France Evaluates Role in Rwanda Genocide, Marking 25th Anniversary
by Henry Samuel
French President Emmanuel Macron has appointed researchers to carry out a two-year investigation into the role of the French army in the Rwandan genocide that is still a source of tension between Paris and Kigali 25 years later.
President Emmanuel Macron has pledged to shed unprecedented light on France’s murky role in the Rwanda genocide by throwing open the state archives 25 years after the start of the massacre.
Mr Macron’s gesture on Friday came after quarter of a century of tense relations over France’s stance before and during the 1994 genocide, in which 800,000 Tutsis and moderate Hutus were slaughtered, many hacked to death with machetes.
Rwanda has accused France of backing the ethnic Hutu forces behind most of the killing and of facilitating the escape of some of the perpetrators. Paris has long rejected such claims.
An eight-strong commission of historians and researchers “will be tasked with consulting all France’s archives relating to the genocide… in order to analyse the role and engagement of France during that period,” said the presidency.
The team will have access to classified documents from the foreign and defence ministries but also the DGSE, France’s external intelligence service, and reportedly the archives of then president François Mitterrand.
Friday’s announcement was made just as Mr Macron met with the Ibuka association of genocide survivors – another first for a French president.
The 41-year old centrist has won plaudits among African leaders for eschewing France’s longstanding tradition of interference on the continent in a policy known as France-Afrique.
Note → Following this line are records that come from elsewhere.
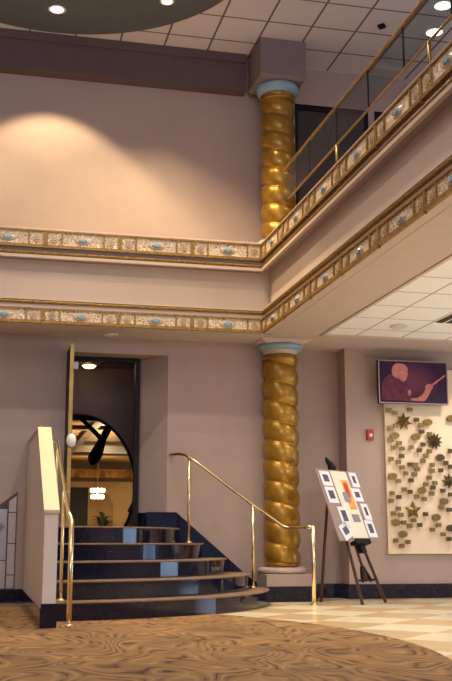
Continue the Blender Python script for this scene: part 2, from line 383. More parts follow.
# knee wall (pier) left of the stairs
def knee_profile(d0, zadd):
    return [(9.05+d0, 0.0), (9.05+d0, 0.955+zadd), (10.60, 1.825+zadd), (12.995, 1.91+zadd), (12.995, 0.0)]
b = MB(); b.prism(knee_profile(0, 0), 0.525, 0.640, 0)
knee = b.build('knee_wall', M['pier']); tag(knee, 'low sloping side wall with cream cap at the left edge of the stairs', 'wall'); struct(knee)
b = MB(); b.prism([(9.03, 0.950), (9.03, 0.980), (10.59, 1.855), (12.995, 1.94), (12.995, 1.91), (10.60, 1.825)], 0.515, 0.650, 0)
b.build('cap', M['cream'], knee, bevel=0.004)
b = MB(); b.box(0.515, 0.650, 9.035, 9.05, 0, 0.205); b.box(0.51, 0.525, 9.05, 12.97, 0.0, 0.165)
b.build('skirting', M['granite'], knee)

# landing inside the doorway
struct(MB().box(1.04, 2.26, 13.0, 13.5, 0.70, 0.88).box(1.04, 2.3, 13.5, 15.0, 0.70, 0.88).box(-1, 6, 15.0, 32, 0.6, 0.88).build('floor_landing', M['granite']))

# ================================================================= STAIRS
CX, CY = 0.35, 13.0
r = 0.176; TT = 0.018
RX = [3.10, 2.88, 2.60, 2.32, 2.03]; RY = [3.24, 2.94, 2.64, 2.34, 2.04]
def sector(rx, ry, x_left=0.645, y_max=12.968, n=56):
    a0 = -math.acos((x_left-CX)/rx); pts = [(x_left, y_max)]
    for k in range(n+1):
        a = a0*(1-k/n); x, y = CX+rx*math.cos(a), CY+ry*math.sin(a)
        pts.append((min(x, 3.405), min(y, y_max)))
    return pts
stairs = thing('staircase', (1.9, 11.4, 0), 'curved five step black granite staircase with brown tread edges below the doorway', 'staircase')
for i in range(5):
    z0, z1 = i*r + (0.001 if i else 0.001), (i+1)*r
    s = MB().prism(sector(RX[i]-0.012, RY[i]-0.012), z0, z1-TT, 2).build('step', M['granite'], stairs)
    t = MB().prism(sector(RX[i]+0.012, RY[i]+0.012), z1-TT, z1, 2)
    t.build('tread', M['nosing'], s, bevel=0.006)
b = MB().prism(sector(RX[4]-0.35, RY[4]-0.35), 5*r, 5*r+0.001, 2)

# ================================================================= FRIEZES
def frieze(name, label, side, n, L, zlo, zhi, rope_lo, rope_hi, lip_lo, lip_hi, flat):
    """side 'L': runs along x at y=12.3; side 'R': runs along y at x=3.335"""
    if side == 'L':
        P = lambda s, o, z: (3.335-s, 12.3-o, z)
    else:
        P = lambda s, o, z: (3.335-o, 12.3-s, z)
    def bx(b, s0, s1, o0, o1, z0, z1):
        vs = [P(s, o, z) for z in (z0, z1) for (s, o) in ((s0,o0),(s1,o0),(s1,o1),(s0,o1))]
        return b.verts(vs, [(0,3,2,1),(4,5,6,7),(0,1,5,4),(1,2,6,5),(2,3,7,6),(3,0,4,7)])
    LT = n*L; e = 0.037
    root = thing(name, P(LT/2, -0.05, zlo), label, 'frieze')
    # flat painted moulding block, the rope moulding and the pale lip
    b = MB(); bx(b, 0.0, LT, -0.13, -0.012, min(zlo, lip_lo)+0.002, max(zhi, lip_hi)-0.002); 
    b.build('backing', M['plum' if flat > 0 else 'soffit'], root)
    b = MB(); bx(b, 0.0 if side == 'L' else 0.016, LT, -0.03, 0.015, lip_lo, lip_hi); b.build('lip', M['fascia'], root)
    b = MB(); m = int(LT/0.035)
    bx(b, 0.0, LT, -0.02, 0.0, rope_lo, rope_hi)
    rc = (rope_lo+rope_hi)/2; rr = (rope_hi-rope_lo)/2*0.95
    # twisted rope: a tube with oblique strands
    for k in range(m):
        s = 0.012+(k+0.5)*(LT-0.012)/m; q = 0.012
        ring = []
        for (ds, f) in ((-0.5, 0.72), (0, 1.0), (0.5, 0.72)):
            ring.append([P(s+ds*LT/m + 0.02*math.sin(a), 0.0+rr*f*math.cos(a)*0.8, rc+rr*f*math.sin(a)) for a in [(-90+180*j/6)*PI/180 for j in range(7)]])
        v = [p for rg in ring for p in rg]
        b.verts(v, [(i*7+j, i*7+j+1, (i+1)*7+j+1, (i+1)*7+j) for i in (0, 1) for j in range(6)])
    b.build('rope_moulding', M['gilt'], root)
    f = 0.022; zc = (zlo+zhi)/2; h = zhi-zlo
    sq = 0.185*L; gap = 0.01
    for u in range(n):
        s0, s1 = u*L, (u+1)*L
        b = MB(); bx(b, max(e, s0+0.002), s1-0.002, -0.02, 0.008, zlo+0.004, zhi-0.004)
        panel = b.build('panel', M['relief'], root)
        b = MB()
        bx(b, max(e, s0), s1, -0.01, 0.026, zlo, zlo+f*1.6); bx(b, max(e, s0), s1, -0.01, 0.026, zhi-f*0.9, zhi)
        for s, ww in ((s0+0.012, 0.0115), (s0+sq+0.03, 0.009), (s1-sq-0.03, 0.009), (s1-0.012, 0.0115)):
            bx(b, max(e, s-ww), s+ww, -0.01, 0.026, zlo+f*1.25, zhi-f*0.75)
        b.build('gilt_frame', M['gilt'], panel)
        # medallion: an oval ring round a blue stone
        def oval(a_, c_, o0, o1, nn=20, dome=False):
            bb = MB(); sc_ = s0+L/2
            v = [P(sc_+a_*math.cos(2*PI*k/nn), o0, zc+c_*math.sin(2*PI*k/nn)) for k in range(nn)] + \
                [P(sc_+a_*0.72*math.cos(2*PI*k/nn), o1, zc+c_*0.72*math.sin(2*PI*k/nn)) for k in range(nn)]
            bb.verts(v, [(k, (k+1) % nn, nn+(k+1) % nn, nn+k) for k in range(nn)] + [tuple(range(nn, 2*nn))]); return bb
        md = oval(0.105, 0.052, 0.008, 0.020).build('medallion', M['creamrelief'], panel)
        bb = oval(0.060, 0.026, 0.018, 0.036); bb.build('blue_stone', M['bluestone'], panel)
        for s in (s0+0.025+sq/2, s1-0.025-sq/2):
            bb = MB(); 
            for k in range(8):
                a = 2*PI*k/8; ss, zz = s+0.032*math.cos(a), zc+0.032*math.sin(a)
                bx(bb, ss-0.011, ss+0.011, 0.008, 0.020, zz-0.011, zz+0.011)
            bx(bb, s-0.012, s+0.012, 0.008, 0.026, zc-0.012, zc+0.012)
            bb.build('rosette', M['rosette'], panel)
        if u < n-1:
            zz = (zlo-0.02, zhi+0.02) if flat > 0 else (zlo-0.02, zhi+0.02)
            bb = MB(); bx(bb, s1-0.006, s1+0.006, 0.0, 0.034, zlo-0.018, zlo+0.02)
            bb.build('stud', M['gilt'], root)
    return root
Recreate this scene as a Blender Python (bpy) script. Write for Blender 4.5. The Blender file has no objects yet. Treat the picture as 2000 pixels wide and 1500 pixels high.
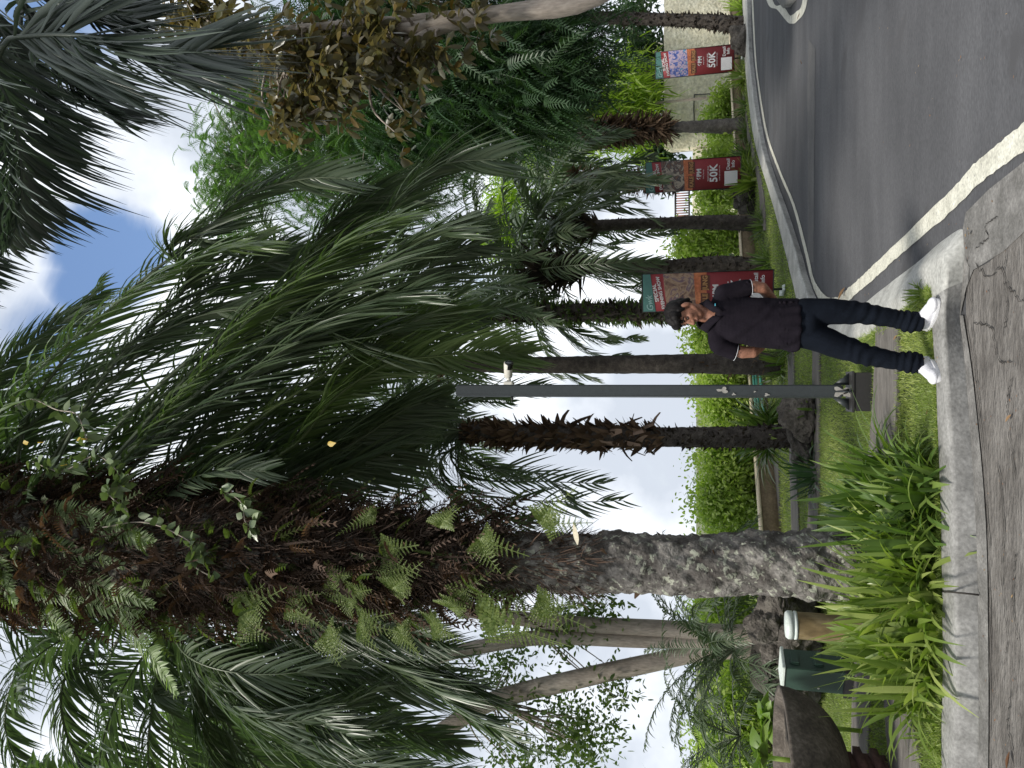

During a visit to Paris last year, Paul Kagame, the Rwandan president, said: “It makes a change from the neo-colonial positions of the past.”
The move came just six months after Mr Macron opened archives on another opaque page in French history regarding the 1954-1962 independence war Algeria, a former colony.
The announcement may go some way to tempering disappointment that Mr Macron will not be attending this weekend’s commemorations in Rwanda, where several African leaders, along with the prime minister of Belgium – the former colonial power – will be present.
The Macron presidency cited scheduling difficulties, with one Elysée sources telling Jeune Afrique the ceremony was too close to upcoming European parliamentary elections. A young MP of Rwandan origin was sent instead.
Marcel Kabanda, the 62-year-old president of Ibuka France whose family all died in the genocide, praised the creation of the commission as a “strong gesture”.
But he expressed caution. “We have often been disappointed, we have often been betrayed,” he said. A 2015 pledge by president Francois Hollande to open the state’s archives on the genocide turned out to be a damp squib.
The historians will take two years to pore over the entire period from 1990 to 1994 to “contribute to a better understanding and knowledge of the genocide of Tutsis”, said the presidency. Their work will contribute to the way the genocide is taught in French schools, it added.
France hopes the moves will end 25 years of mutual distrust and recrimina- tion with Rwanda.
Paris has staunchly denied complicity in the genocide, insisting that UN-mandated French soldiers in Rwanda in the final weeks of the genocide tried to avoid as much bloodshed as possible.
But it has been accused of at the very least turning a blind eye.
Last month, retired general Jean Varret said that France was at fault for failing to act despite clear signs the Hutu regime was preparing for genocide.
Gen Varret recounted how Col Pierre-Célestin Rwaga lita, head of the Rwandan gendarmerie, had told him: “I’m asking for weapons, because I’m going to participate with the army in the liquidation of the problem. The problem is very simple: the Tutsis are not very numerous, we’re going to liquidate them.”
When he relayed the chilling request to his superiors in Paris, he told Radio France, “nobody listened.” Fabrice Tarrit, co-president of Survie, an association pushing for a French policy shift in Africa, said: “What we want rather than (Macron’s) visit is that the highest French authorities finally admit that there was support in various forms by the French state to the genocidal forces.”
Another bone of contention is the few number of cases that have come to court in France, which has a dedicated judicial unit in charge of investigation Rwandan genocide. Only three people have been convicted in France, where victims’ groups say around 100 suspected perpetrators are living.
Mr Macron on Friday pledged to increase judicial means so that suspects “could be tried in a reasonable amount of time.”
Franco-Rwandan ties hit a low point in 2006 when a French judge recommended that a UN-backed tribunal prosecute President Kagame over the 1994 killing of Rwanda’s then president Juvenal Habyarimana, a moderate Hutu whose death sparked the start of the genocide.
In response, Mr Kagame, who led the Tutsi rebel force that overthrew the genocidal Hutu regime, broke off ties with France for three years.
Relations thawed somewhat in 2010 when former French president Nicolas Sarkozy, while falling short of an apology, acknowledged that France had made “serious errors of judgement” in Rwanda.
President Kagame will launch a week of commemorations and 100 days of national mourning on Sunday, the day the genocide began, by lighting a remembrance flame at the Kigali Genocide Memorial, where more than 250,000 victims are thought to be buried.